--- start of Data entries ---
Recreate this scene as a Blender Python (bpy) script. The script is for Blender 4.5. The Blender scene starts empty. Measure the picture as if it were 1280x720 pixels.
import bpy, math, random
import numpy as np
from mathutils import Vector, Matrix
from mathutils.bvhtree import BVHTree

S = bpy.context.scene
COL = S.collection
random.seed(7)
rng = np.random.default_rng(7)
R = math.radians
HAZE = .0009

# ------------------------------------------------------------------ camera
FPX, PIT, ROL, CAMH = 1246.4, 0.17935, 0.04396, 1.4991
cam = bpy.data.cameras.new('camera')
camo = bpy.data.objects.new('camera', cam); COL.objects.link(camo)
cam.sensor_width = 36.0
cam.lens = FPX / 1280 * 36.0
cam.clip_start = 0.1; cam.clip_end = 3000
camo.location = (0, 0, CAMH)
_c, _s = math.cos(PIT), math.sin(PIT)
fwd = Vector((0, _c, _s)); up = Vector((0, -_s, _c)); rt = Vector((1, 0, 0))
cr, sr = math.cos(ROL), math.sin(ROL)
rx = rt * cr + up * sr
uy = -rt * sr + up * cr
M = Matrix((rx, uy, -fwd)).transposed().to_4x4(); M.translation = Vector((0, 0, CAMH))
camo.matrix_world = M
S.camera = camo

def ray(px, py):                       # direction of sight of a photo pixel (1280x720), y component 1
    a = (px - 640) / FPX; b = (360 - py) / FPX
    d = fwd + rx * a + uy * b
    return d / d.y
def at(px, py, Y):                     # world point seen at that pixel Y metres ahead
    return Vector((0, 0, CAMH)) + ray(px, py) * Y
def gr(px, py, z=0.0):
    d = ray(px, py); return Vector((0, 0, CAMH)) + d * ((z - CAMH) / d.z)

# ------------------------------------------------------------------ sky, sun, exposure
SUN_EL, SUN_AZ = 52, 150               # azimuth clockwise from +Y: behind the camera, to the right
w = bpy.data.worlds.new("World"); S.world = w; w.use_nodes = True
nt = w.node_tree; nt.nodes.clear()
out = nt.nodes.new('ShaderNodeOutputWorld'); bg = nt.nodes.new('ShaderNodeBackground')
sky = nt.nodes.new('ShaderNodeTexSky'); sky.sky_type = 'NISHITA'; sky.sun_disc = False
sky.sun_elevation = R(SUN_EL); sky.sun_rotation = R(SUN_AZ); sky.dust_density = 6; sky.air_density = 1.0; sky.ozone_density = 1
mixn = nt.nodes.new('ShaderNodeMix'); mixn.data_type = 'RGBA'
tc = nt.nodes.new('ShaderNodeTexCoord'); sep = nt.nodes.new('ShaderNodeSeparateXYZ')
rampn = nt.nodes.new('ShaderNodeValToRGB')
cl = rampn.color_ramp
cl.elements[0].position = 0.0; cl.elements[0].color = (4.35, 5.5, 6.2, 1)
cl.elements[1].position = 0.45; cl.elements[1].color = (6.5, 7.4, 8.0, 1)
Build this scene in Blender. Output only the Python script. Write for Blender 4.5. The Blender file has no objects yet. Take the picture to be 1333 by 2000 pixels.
--- end of Data entries ---
> Your objective: Gather from the data above every line with the string "objects".

> Problem solution:
camo = bpy.data.objects.new('camera', cam); COL.objects.link(camo)
Build this scene in Blender. Output only the Python script. Write for Blender 4.5. The Blender file has no objects yet. Take the picture to be 1333 by 2000 pixels.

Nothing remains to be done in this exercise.